Copy each line exactly. Drop every picture.

****************************************

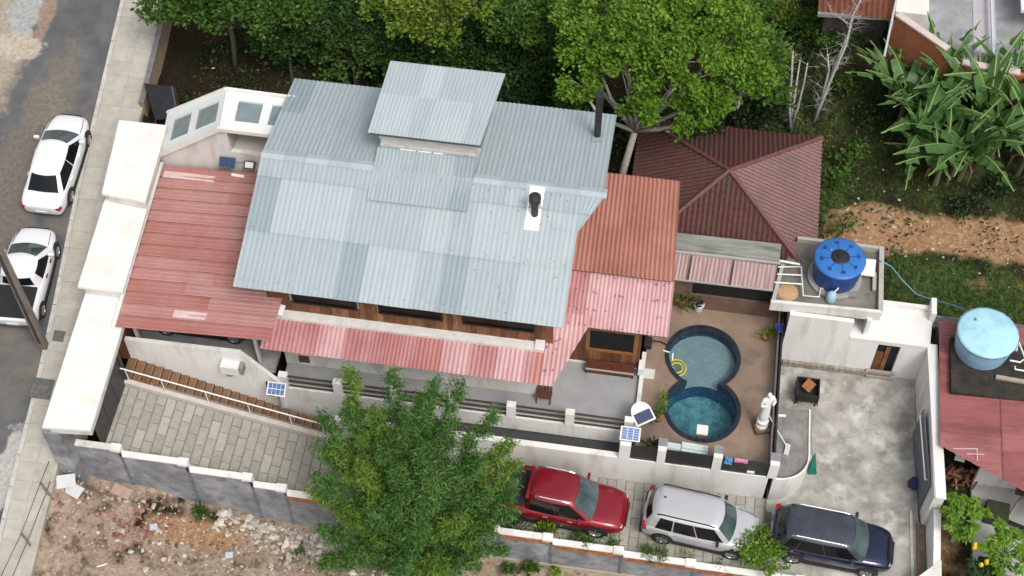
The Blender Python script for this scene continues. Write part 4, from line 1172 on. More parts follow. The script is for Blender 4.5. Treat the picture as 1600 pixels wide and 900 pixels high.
MB().beam((pF.x+.30,pF.y-4.6,4.9),(pF.x+.3,pF.y+4,4.9),.1,.12).build('pale_pipe', mat('pipe_blue',(.5,.58,.66),rough=.5), BR)
for k in range(5):
    MB().tube([(pF.x+1.2+k*.5,pF.y-3.2,4.5),(pF.x+1.2+k*.5,pF.y-3.2,5.6)], .03, 6).build('baluster', dgrey, BR)
MB().beam((pF.x+1.0,pF.y-3.2,5.6),(pF.x+4,pF.y-3.2,5.6),.06,.06).build('balcony_rail', dgrey, BR)
MB().box(pF.x+1.3,pF.x+4,pF.y-1.6,pF.y+2,5.6,5.75).build('awning_white', capwhite, BR)
SH = thing('brown_shed', 'brown roofed shed beside the orange brick parapet', 'shed', (14,17,2.5))
pa = P(1315,22,5.2); pb = P(1402,24,5.2)
for k in range(7):
    xa = pa.x-1 + (pb.x-pa.x+.9)*k/7; xb2 = pa.x-1 + (pb.x-pa.x+.9)*(k+1)/7
    corr('roof_sheet', (xa,pa.y+3.5,6.2), (xb2,pa.y+3.5,6.2), (xb2,pa.y,5.2), (xa,pa.y,5.2), mat('brown_sheet',(.11,.035,.02),(.16,.055,.03),scale=3,rough=.7), SH, pitch=.2, amp=.03)
MB().beam((pa.x-1,pa.y-.05,5.1),(pb.x+.2,pb.y-.05,5.1),.14,.18).build('eave_beam', mgrey, SH)
MB().box(pa.x-.5,pb.x-.2,pa.y+1.2,pa.y+3,2.0,5.1).build('wall', mat('shed_wall',(.07,.065,.055),(.13,.12,.105),scale=3,rough=.95), SH)
MB().beam((pb.x+.0,pb.y+1.5,5.9),(pb.x-.5,pb.y-2.4,5.1),.09,.09).build('downpipe', mat('pipe_grey',(.45,.45,.47),rough=.5), SH)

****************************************

:: Answer in full ::
The Blender Python script for this scene continues. Write part 4, from line 1172 on. More parts follow. The script is for Blender 4.5. Treat the picture as 1600 pixels wide and 900 pixels high.
MB().beam((pF.x+.30,pF.y-4.6,4.9),(pF.x+.3,pF.y+4,4.9),.1,.12).build('pale_pipe', mat('pipe_blue',(.5,.58,.66),rough=.5), BR)
for k in range(5):
    MB().tube([(pF.x+1.2+k*.5,pF.y-3.2,4.5),(pF.x+1.2+k*.5,pF.y-3.2,5.6)], .03, 6).build('baluster', dgrey, BR)
MB().beam((pF.x+1.0,pF.y-3.2,5.6),(pF.x+4,pF.y-3.2,5.6),.06,.06).build('balcony_rail', dgrey, BR)
MB().box(pF.x+1.3,pF.x+4,pF.y-1.6,pF.y+2,5.6,5.75).build('awning_white', capwhite, BR)
SH = thing('brown_shed', 'brown roofed shed beside the orange brick parapet', 'shed', (14,17,2.5))
pa = P(1315,22,5.2); pb = P(1402,24,5.2)
for k in range(7):
    xa = pa.x-1 + (pb.x-pa.x+.9)*k/7; xb2 = pa.x-1 + (pb.x-pa.x+.9)*(k+1)/7
    corr('roof_sheet', (xa,pa.y+3.5,6.2), (xb2,pa.y+3.5,6.2), (xb2,pa.y,5.2), (xa,pa.y,5.2), mat('brown_sheet',(.11,.035,.02),(.16,.055,.03),scale=3,rough=.7), SH, pitch=.2, amp=.03)
MB().beam((pa.x-1,pa.y-.05,5.1),(pb.x+.2,pb.y-.05,5.1),.14,.18).build('eave_beam', mgrey, SH)
MB().box(pa.x-.5,pb.x-.2,pa.y+1.2,pa.y+3,2.0,5.1).build('wall', mat('shed_wall',(.07,.065,.055),(.13,.12,.105),scale=3,rough=.95), SH)
MB().beam((pb.x+.0,pb.y+1.5,5.9),(pb.x-.5,pb.y-2.4,5.1),.09,.09).build('downpipe', mat('pipe_grey',(.45,.45,.47),rough=.5), SH)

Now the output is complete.